An artist is driven by interest


Now, to consider the second implication of the observation that anyone can call herself an artist: what does it mean that the one who calls herself an artist is driven by interest, acting in accordance with a feeling or an experience that the name, ‘artist’, is of importance to her self?


I am speaking of interest as a mental state evoked by experience.


For someone calling herself an artist, it is therefore decisive that the experience of the status and function of an artist evokes a mental state of importance to her self.


What kind of experience are we talking about, then? What does it mean to experience the status and function of an artist?


As mentioned earlier, it has to be taken into account that the name, ‘artist’, is by no means fixed to the identity of a psychosocial individual, but can easily involve a group of people, just as one individual can claim a multitude of artistsnames.


Why would such a fluid and ambiguous name be of interest to anyone?

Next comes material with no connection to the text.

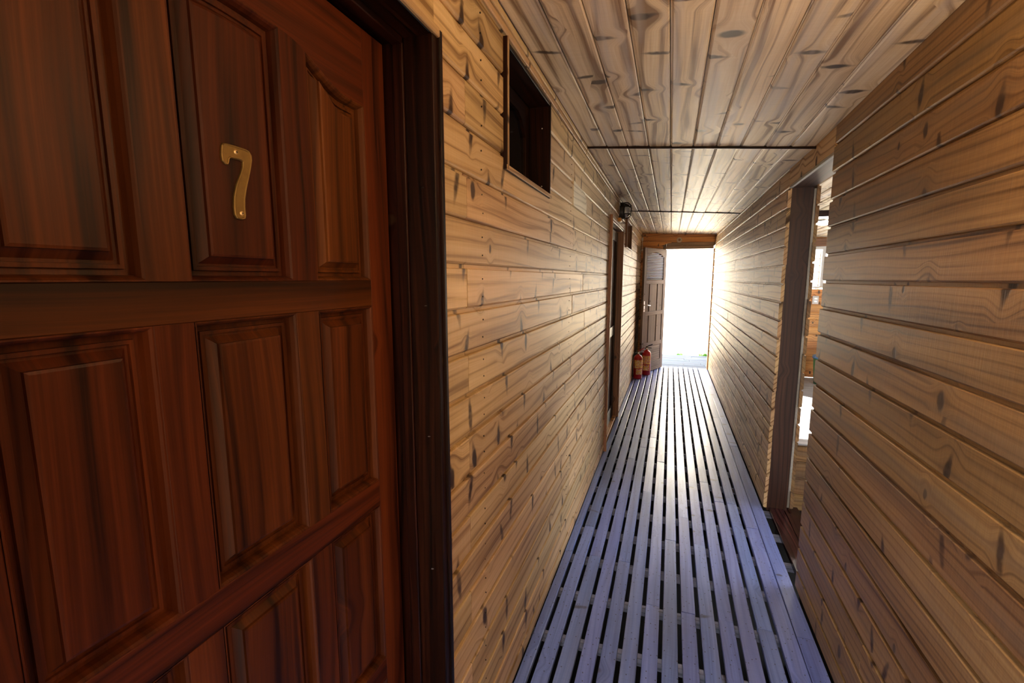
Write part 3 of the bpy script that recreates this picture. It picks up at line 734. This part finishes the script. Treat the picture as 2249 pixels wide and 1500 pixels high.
# local x runs from the hinge to the free edge, local y = thickness (front face looks at the passage)
def b6(nm, x0, x1, z0, z1, gr, y0=-T3/2, y1=T3/2, m='leaf', bev=0.002, par=None): return box(nm, (x0, y0, z0), (x1, y1, z1), m, par or d3, gr, bev)
b6('stile', 0.0, 0.095, 0.012, 2.03, 'z'); b6('stile', 0.740, LW, 0.012, 2.03, 'z')
b6('rail', 0.095, 0.740, 1.458, 1.522, 'x'); b6('rail', 0.095, 0.740, 0.950, 1.017, 'x'); b6('rail', 0.095, 0.740, 0.441, 0.506, 'x'); b6('rail', 0.095, 0.740, 0.012, 0.182, 'x')
xs = [0.095+0.645*i/20 for i in range(21)]
aw = lambda x: 1.900+0.068*max(0.0, 1-((x-0.4175)/0.30)**2) if abs(x-0.4175) < 0.30 else 1.900
prism('rail', [(x, aw(x)) for x in xs]+[(0.740, 2.03), (0.095, 2.03)], 'y', -T3/2, T3/2, 'leaf', d3, urot=True)
for z0, z1 in ((1.017, 1.458), (0.506, 0.950)):
    b6('mullion', 0.265, 0.310, z0, z1, 'z', -T3/2, T3/2); b6('mullion', 0.560, 0.605, z0, z1, 'z', -T3/2, T3/2)
    for x0, x1 in ((0.095, 0.265), (0.310, 0.560), (0.605, 0.740)):
        b6('panel', x0, x1, z0, z1, 'z', -0.008, 0.008, 'leaf', 0.006)
b6('panel', 0.095, 0.740, 0.182, 0.441, 'x', -0.008, 0.008, 'leaf', 0.006)
pf = b6('panel_field', 0.135, 0.700, 0.215, 0.408, 'x', -0.013, 0.013, 'leaf', 0.005)
for i in range(17):
    z = 1.528+0.0255*i
    hw = 0.322
    if z > 1.89:
        hw = 0.30*math.sqrt(max(0.0, 1-(z+0.016-1.900)/0.068)) if z+0.016 > 1.9 else 0.322
    if hw < 0.05: continue
    s = board('louvre', (0.4175-hw, 0.0, z), (1, 0, 0), (0, 1, 0), (0, 0, 1), 2*hw, [(0.014, 0.016), (0.010, 0.018), (-0.014, 0.002), (-0.010, 0.0)], 'blue_white', d3)
SIDE = 1.0   # face towards the camera is local +y or -y
nrm = Vector((math.cos(ang+math.pi/2), math.sin(ang+math.pi/2)))
SIDE = 1.0 if nrm.y < 0 else -1.0
yf = SIDE*T3/2
b6('lock_plate', 0.772, 0.806, 1.02, 1.19, 'z', min(yf, yf+SIDE*0.003), max(yf, yf+SIDE*0.003), 'steel', 0.001)
tube('door_handle', [(0.79, yf, 1.125), (0.79, yf+SIDE*0.045, 1.125), (0.775, yf+SIDE*0.05, 1.125), (0.67, yf+SIDE*0.05, 1.118)], 0.008, 'steel', d3)
lathe('keyhole', [(0.0, 0.0015), (0.007, 0.0015), (0.008, 0.0)], 'dark', d3, (0.79, yf+SIDE*0.003, 1.055), 12).rotation_euler = (-SIDE*math.pi/2, 0, 0)
# long surface bolt on the beam at left
bl = tag(empty('door_bolt', (XL+0.018, YE-0.030, 1.99)), 'long thin steel bolt standing at the left end of the beam', 'bolt')
tube('rod', [(0, 0, 0), (0, 0, 0.30)], 0.005, 'steel', bl); box('keeper', (-0.012, -0.009, 0.20), (0.012, 0.011, 0.25), 'steel', bl, 'z', 0.002); box('keeper', (-0.012, -0.009, 0.03), (0.012, 0.011, 0.06), 'steel', bl, 'z', 0.002)

# ------------------------------------------------------------------ fire extinguishers
def extinguisher(x, y, rz, label, Hh, R, flip):
    e = tag(empty('fire_extinguisher', (x, y, 0.0), rz), label, 'extinguisher', 'fire extinguishers at the end of the left wall')
    lathe('cylinder', [(0.0, 0.004), (R*0.92, 0.004), (R, 0.014), (R, Hh-0.07), (R*0.93, Hh-0.035), (R*0.70, Hh-0.010), (R*0.36, Hh), (R*0.34, Hh+0.012), (0.0, Hh+0.012)], 'red', e, n=28)
    lathe('valve', [(0.0, Hh+0.012), (0.019, Hh+0.012), (0.019, Hh+0.030), (0.014, Hh+0.034), (0.014, Hh+0.060), (0.0, Hh+0.060)], 'brass', e, n=16)
    box('carry_handle', (-0.012, -0.012, Hh+0.040), (0.085, 0.012, Hh+0.050), 'steel' if flip else 'black', e, 'x', 0.003)
    lv = tube('lever', [(-0.015, 0, Hh+0.055), (0.03, 0, Hh+0.075), (0.09, 0, Hh+0.105)], 0.008, 'red' if flip else 'black', e)
    gz = lathe('gauge', [(0.0, 0.012), (0.012, 0.012), (0.014, 0.0), (0.0, 0.0)], 'white', e, (0.0, -0.016, Hh+0.030), 14); gz.rotation_euler = (math.pi/2, 0, 0)
    tube('hose', [(-0.014, 0, Hh+0.03), (-0.05, 0, Hh+0.035), (-R-0.015, 0, Hh-0.02), (-R-0.016, 0, Hh*0.55), (-R-0.012, 0, 0.10)], [0.009]*4+[0.009], 'rubber', e)
    tube('nozzle', [(-R-0.012, 0, 0.105), (-R-0.014, 0, 0.03)], [0.011, 0.015], 'rubber', e)
    a0, a1 = math.radians(205), math.radians(345)
    lathe('label', [(R+0.0012, Hh*0.46), (R+0.0012, Hh*0.80)], 'label', e, n=18, a0=a0, a1=a1)
    lathe('label', [(R+0.0012, Hh*0.20), (R+0.0012, Hh*0.43)], 'label', e, n=12, a0=math.radians(235), a1=math.radians(325))
    return e
extinguisher(-0.426, 7.26, 0.25, 'red fire extinguisher with cream label nearest the camera, beside left wall', 0.375, 0.066, True)
extinguisher(-0.318, 7.60, -0.15, 'red fire extinguisher with black lever standing against the open door', 0.400, 0.068, False)

# ------------------------------------------------------------------ caged bulkhead lamp on the left wall
lp = tag(empty('wall_lamp', (XL+0.002, 4.72, 2.205)), 'black caged bulkhead lamp on the left wall above the doorway', 'wall lamp')
def ell(rx, rz_, x, n=28): return [(x, rx*math.cos(2*math.pi*i/n), rz_*math.sin(2*math.pi*i/n)) for i in range(n)]
def loft(name, rings, mat, parent, cap=True):
    n = len(rings[0]); v = [p for r in rings for p in r]; f = []
    for s in range(len(rings)-1):
        for i in range(n): f.append([s*n+i, s*n+(i+1) % n, (s+1)*n+(i+1) % n, (s+1)*n+i])
    if cap: f.append([(len(rings)-1)*n+i for i in range(n)]); f.append(list(range(n))[::-1])
    return mesh_obj(name, v, f, mat, parent, smooth=False)
loft('base', [ell(0.050, 0.072, 0.006), ell(0.056, 0.080, 0.010), ell(0.056, 0.080, 0.040), ell(0.050, 0.074, 0.044)], 'black', lp)
gs = loft('glass', [ell(0.044, 0.066, 0.044), ell(0.043, 0.065, 0.066), ell(0.036, 0.056, 0.086), ell(0.022, 0.036, 0.096), ell(0.006, 0.010, 0.099)], 'glass', lp)
lathe('bulb', [(0.0, 0.035), (0.012, 0.028), (0.022, 0.006), (0.020, -0.012), (0.011, -0.03), (0.011, -0.05), (0.0, -0.05)], 'white', lp, (0.064, 0, 0), 16)
tube('cage_ring', [(0.048, p[1], p[2]) for p in ell(0.053, 0.077, 0)], 0.0055, 'black', lp, 6, True)
tube('cage_bar', [(0.048, 0, 0.077), (0.085, 0, 0.073), (0.106, 0, 0.05), (0.110, 0, 0.0), (0.106, 0, -0.05), (0.085, 0, -0.073), (0.048, 0, -0.077)], 0.0048, 'black', lp, 6)
for z in (0.034, -0.034):
    tube('cage_bar', [(0.048, 0.048, z), (0.080, 0.044, z), (0.100, 0.026, z), (0.107, 0, z), (0.100, -0.026, z), (0.080, -0.044, z), (0.048, -0.048, z)], 0.0042, 'black', lp, 6)
box('bracket', (-0.001, -0.024, -0.075), (0.010, 0.024, -0.035), 'black', lp, 'z', 0.002)
blk = tag(box('mounting_block', (XL+0.001, 4.60, 2.092), (XL+0.032, 4.67, 2.126), 'orange', None, 'y', 0.003), 'small pine block on the wall under the caged lamp', 'block')
cab = tag(tube('lamp_cable', [(XL+0.008, 4.70, 2.30), (XL+0.006, 4.66, 2.288), (XL+0.007, 4.655, 2.27), (XL+0.010, 4.68, 2.25)], 0.004, 'white'), 'short pale cable running from the ceiling to the caged lamp', 'cable')

# added warm fill lamp, shaped as a bulkhead, out of view beside the camera
nl = tag(empty('fill_lamp', (XR-0.004, 0.80, 1.98)), 'added warm fill lamp in a round bulkhead on the right wall beside the camera', 'wall lamp')
nl.rotation_euler = (0, -math.pi/2, 0)
lathe('base', [(0.0, 0.0), (0.085, 0.0), (0.085, 0.022), (0.078, 0.030), (0.0, 0.030)], 'black', nl)
lathe('globe', [(0.070, 0.030), (0.074, 0.050), (0.062, 0.075), (0.035, 0.090), (0.0, 0.095)], 'fillglobe', nl)
for k in range(2):
    c = [(0.082*math.cos(t)*(1 if k == 0 else 0), 0.082*math.cos(t)*(0 if k == 0 else 1), 0.028+0.078*math.sin(t)) for t in [math.pi*i/12 for i in range(13)]]
    tube('cage_bar', c, 0.004, 'black', nl, 6)
nld = bpy.data.lights.new('fill_bulb', 'POINT'); nlo = bpy.data.objects.new('fill_bulb', nld); link(nlo, nl)
nld.energy = 7.5; nld.color = (1.0, 0.62, 0.29); nld.shadow_soft_size = 0.06; nlo.location = (0, 0, 0.17)

# ------------------------------------------------------------------ outside
dk = structure(empty('deck_outside', (0.3, 8.5, -0.02)), 'weathered deck boards outside the end door')
for i in range(10):
    y = 0.0+0.147*i
    xj = random.uniform(-0.6, 1.2)
    for a, b in ((-3.2, xj-0.002), (xj+0.002, 3.2)):
        box('plank', (a, y, -0.028), (b, y+0.139, random.uniform(-0.002, 0.001)), 'deck_out', dk, 'x', 0.003)
for x in (-3, -1.5, 0, 1.5, 3): box('bearer', (x-0.03, 0, -0.13), (x+0.03, 1.46, -0.0285), 'joist', dk, 'y')
ob = structure(empty('wall_outbuilding', (1.6, 10.1, -0.06)), 'grey weathered plank wall seen through the side room window')
for i in range(17):
    board('plank', (-0.7, 0, 0.02+0.122*i), (1, 0, 0), (0, 0, 1), (0, -1, 0), 1.73, plank_profile(0.122), 'siding', ob)
box('core', (-0.7, 0.022, 0.0), (1.03, 0.10, 2.10), 'joist', ob, 'x'); box('corner_board', (1.031, -0.01, 0.0), (1.055, 0.11, 2.10), 'orange', ob, 'z')
ow = structure(box('wall_outside', (-12, 13.0, -0.1), (12, 13.2, 3.2), 'plaster', None, 'x'), 'pale sunlit garden wall beyond the deck')
gr_v = []; gr_f = []
rg = random.Random(5)
for i in range(420):
    cl = rg.choice([(0.75, 10.02, 0.12), (0.66, 10.04, 0.2), (0.85, 10.05, 0.25), (0.78, 10.03, 0.15), (0.24, 10.02, 0.08)])
    x = rg.gauss(cl[0], cl[2]*0.5); y = cl[1]+abs(rg.gauss(0, 0.05)); hgt = rg.uniform(0.04, 0.11)
    a = rg.uniform(0, 6.28); w = 0.005; dx, dy = math.cos(a)*w, math.sin(a)*w; lx, ly = rg.gauss(0, 0.03), rg.gauss(0, 0.03)
    k = len(gr_v)
    gr_v += [(x-dx, y-dy, -0.06), (x+dx, y+dy, -0.06), (x+dx*0.6+lx*0.5, y+dy*0.6+ly*0.5, -0.06+hgt*0.6), (x-dx*0.6+lx*0.5, y-dy*0.6+ly*0.5, -0.06+hgt*0.6), (x+lx, y+ly, -0.06+hgt)]
    gr_f += [[k, k+1, k+2, k+3], [k+3, k+2, k+4]]
tag(mesh_obj('grass', gr_v, gr_f, 'grass'), 'green grass tufts at the outer edge of the deck', 'grass', kind='stuff')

Because it is not fixed by the identity of one psychosocial individual, I would say.


Rather, the name, ‘artist’, is open to imaginary selves and therefore to the probability of a transformation of one’s self.


In other words, to call oneself an artist has to do with the experience of imaginary selves.


Which is to say that the experience of the status and function of an artist evokes a mental state related to the probability of a transformation of one’s self.



The ambivalent figure of an artist

From the simple observation that anyone can call herself an artist, a quite ambivalent figuration of the artist arises. A figure who is deliberately being formed by the social and cultural regularity, art, and who is being driven, at the same time, by the probability of self-transformation. To me, this figure of ambivalence represents a condition for – and a fuel for – art education.